▸ What is required
For each line of the data below that holds "picture", copy the line.

· · · · ·

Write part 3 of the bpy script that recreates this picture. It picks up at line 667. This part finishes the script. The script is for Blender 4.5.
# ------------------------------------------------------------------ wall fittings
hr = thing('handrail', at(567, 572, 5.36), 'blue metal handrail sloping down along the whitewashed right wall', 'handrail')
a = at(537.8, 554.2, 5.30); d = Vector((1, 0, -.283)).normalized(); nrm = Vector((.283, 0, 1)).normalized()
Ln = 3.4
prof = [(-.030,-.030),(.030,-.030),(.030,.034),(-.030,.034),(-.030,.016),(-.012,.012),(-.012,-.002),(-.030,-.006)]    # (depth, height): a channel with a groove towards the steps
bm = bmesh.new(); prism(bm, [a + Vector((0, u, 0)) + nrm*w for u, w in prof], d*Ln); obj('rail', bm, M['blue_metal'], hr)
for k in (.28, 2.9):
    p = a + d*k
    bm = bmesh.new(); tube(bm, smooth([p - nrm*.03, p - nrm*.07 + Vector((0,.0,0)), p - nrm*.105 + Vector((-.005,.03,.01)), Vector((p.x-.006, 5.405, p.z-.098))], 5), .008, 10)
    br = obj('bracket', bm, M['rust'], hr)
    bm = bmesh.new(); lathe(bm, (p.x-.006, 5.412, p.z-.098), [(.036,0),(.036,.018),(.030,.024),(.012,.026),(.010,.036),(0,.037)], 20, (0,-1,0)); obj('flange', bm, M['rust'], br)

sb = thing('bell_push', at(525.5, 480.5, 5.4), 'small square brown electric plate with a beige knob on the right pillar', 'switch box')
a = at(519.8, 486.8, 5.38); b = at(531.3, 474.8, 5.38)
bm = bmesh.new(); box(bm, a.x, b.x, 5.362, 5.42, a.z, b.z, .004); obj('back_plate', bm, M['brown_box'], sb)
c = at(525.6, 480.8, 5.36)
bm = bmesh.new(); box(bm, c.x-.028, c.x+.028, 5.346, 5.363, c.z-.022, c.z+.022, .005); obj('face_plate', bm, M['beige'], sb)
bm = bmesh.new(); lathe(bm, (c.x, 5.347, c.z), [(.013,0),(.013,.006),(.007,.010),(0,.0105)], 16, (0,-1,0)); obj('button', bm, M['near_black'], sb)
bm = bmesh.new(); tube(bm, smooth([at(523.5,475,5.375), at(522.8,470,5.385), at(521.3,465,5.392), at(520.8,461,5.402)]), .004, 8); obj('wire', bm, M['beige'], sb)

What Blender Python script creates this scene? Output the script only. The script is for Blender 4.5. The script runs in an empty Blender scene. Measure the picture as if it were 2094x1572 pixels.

· · · · ·

▸ Full solution
Write part 3 of the bpy script that recreates this picture. It picks up at line 667. This part finishes the script. The script is for Blender 4.5.
What Blender Python script creates this scene? Output the script only. The script is for Blender 4.5. The script runs in an empty Blender scene. Measure the picture as if it were 2094x1572 pixels.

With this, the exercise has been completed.